Decisão se aplica a todos os presidentes: mesmos fundamentos
Os fundamentos apresentados pelo TCU são claros e não deixam dúvidas de que a decisão se aplica a qualquer outro presidente da República, dado seu caráter erga omnes e seus fundamentos objetivos. Não há regra destinando tais bens ao acervo da União. Essa decisão é de 7 de agosto deste ano, posterior a todas as datas em que os presentes de todos os presidentes foram recebidos.
Se não é nem ilícito administrativo, obviamente não pode ser crime
É até possível, pela independência das instâncias, que haja ilícito administrativo, sem que haja infração penal, mas o contrário é impossível.
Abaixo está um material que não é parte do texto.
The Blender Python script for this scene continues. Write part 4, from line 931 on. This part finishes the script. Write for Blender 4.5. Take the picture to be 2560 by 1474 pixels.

Eu posso ser multado por estacionar em local proibido (ilícito administrativo), mas isso não significa que cometi um crime (o fato não está previsto como crime).
Mas o que não chega a ser nem ilícito administrativo, jamais será infração penal. Por exemplo: se o Fisco diz que não devo imposto, não existe crime contra a ordem tributária; se não estacionei em local proibido, não existe infração administrativa, logo jamais poderá haver infração penal; se a não devolução de um bem não configura nem ato ilícito, é claro que não pode ser crime.
Ministério Púbico: fiscal da lei não pode oferecer denúncia sem crime
Essa decisão do TCU, pela força de seus fundamentos, e, principalmente, a ausência de lei ou regulamento afirmando que os presentes pertencem à União, não pode ser ignorada pelo Ministério Público, ao qual incumbe a missão constitucional de fiscalizar a lei e defender o regime democrático (CF, artigo 127), sem subordinar-se a nada além da ordem jurídica e o Estado de Direito.
Erro de tipo inevitável: desconhecimento da elementar ‘apropriar-se’
Eis o quadro geral da questão: (a) existe um decreto federal em vigor dizendo que só pertencem à União presentes trocados em cerimônias oficiais; (b) os presentes não foram doados em cerimônia oficial de troca de presentes; (c) esse mesmo decreto federal diz que a União tem apenas direito de preferência para adquiri-los, caso o presidente queira vendê-los; (d) o TCU diz que presentes personalíssimos pertencem ao Presidente e não à União; (e) o Departamento de Documentação Histórica, ao ser consultado pela assessoria de Bolsonaro, afirma que os presentes integravam seu acervo privado; (f) o TCU, em nova decisão, afirma que, diante da ausência de legislação a respeito, os bens pertencem ao Presidente; (g) Bolsonaro recebia informações desencontradas de sua assessoria, dizendo que os presentes poderiam ser vendidos.
Ora, diante de tal situação é impossível ao ex-presidente ter tomado conhecimento de que os presentes recebidos poderiam, em tese, ser tratados como bens da União. Tal desconhecimento exclui a vontade de se apropriar, pois ninguém tem intenção de se apropriar do que julga ser seu. Sem esse conhecimento da situação de fato descrita como elemento do crime, fica excluído o dolo, isto é, a intenção de praticar o crime de peculato. Não houve peculato doloso.
O erro foi inevitável, excluindo-se também a culpa, já que até hoje não existe regra definindo se tais bens são públicos ou privados. Com isso, não há crime. É o artigo 20 do CP. Entendimento contrário, implicaria em presumir o dolo e ressuscitar a responsabilidade objetiva do direito medieval para fins não jurídicos.